Notre préoccupation est précisément de faire la lumière sur toutes ces zones grises et de donner à nos concitoyens toutes les clés pour un débat serein. Aussi, notre think tank, l’Observatoire de l’éthique publique, a-t-il décidé d’engager dans les prochains mois une réflexion de long terme sur l’indemnisation des élus. Nous sommes en train de préparer un rapport sur la juste rémunération des élus, qui soulèvera différentes questions sans tabou : quels sont les indemnités et les avantages matériels propres à chaque mandat ? Combien gagnent les élus des autres pays européens et les cadres du secteur privé pour un niveau équivalent de sujétions ? Sur quels critères faut-il s’appuyer pour fixer les rémunérations et les avantages matériels des élus ?
Dans le cadre du grand débat national, l’une des revendications principales consiste à réclamer moins d’élus et des élus moins payés. Satisfaire ces doléances ne ferait qu’aggraver la crise de la démocratie représentative. Cette crise trouve davantage ses racines dans la relative impuissance des gouvernants à l’heure de la mondialisation. Pourquoi rémunérer des élus qui ont perdu le pouvoir de changer le monde ou qui ont renoncé à le transformer ? Tel est peut-être le cœur du problème.

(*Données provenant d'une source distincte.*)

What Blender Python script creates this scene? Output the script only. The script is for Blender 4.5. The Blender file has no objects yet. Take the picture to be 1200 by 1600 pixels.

Signataires : Mathias Amilhat, université de Lille ; Emmanuel Aubin, université de Poitiers ; François Benchendikh, Sciences Po Lille ; Matthieu Caron, directeur général de l’Observatoire de l’éthique Publique ; Olivier Costa, Sciences Po Bordeaux ; Mathieu Disant, université de Saint-Etienne ; René Dosière, président de l’Observatoire de l’éthique publique ; Vincent Dussart, université de Toulouse ; Jean-Michel Eymeri-Douzans, Sciences Po Toulouse ; Arezki Ferdjoukh, chargé des relations institutionnelles de l’Observatoire de l’éthique publique ; Fabien Foucaud, université de Toulouse ; Elsa Forey, université de Bourgogne ; Aurore Granero, université de Bourgogne ; Béatrice Guillemont, université de Toulouse ; Nicolas Kaciaf, Sciences Po Lille ; Jean-François Kerleo, directeur scientifique de l’Observatoire de l’éthique publique ; Remi Lefebvre, université de Lille ; Elina Lemaire, université de Bourgogne ; Jean-Marie Massonnat, trésorier de l’Observatoire de l’éthique publique ; Eric Phelippeau, université de Nanterre ; Romain Rambaud, université de Grenoble ; Laurianne Rossi, vice-présidente de l’Observatoire de l’éthique publique ; Johanne Saison, université de Lille ; Antoine Som, secrétaire général de l’Observatoire de l’éthique publique ; Lucie Sponchiado, université Paris Est-Créteil ; Pauline Türk, université Nice Sophia Antipolis ; Elise Untermaier-Kerleo, université Lyon-III ; Antoine Vauchez, université Paris-I Panthéon-Sorbonne ; Sofia Wickberg, Sciences Po Paris.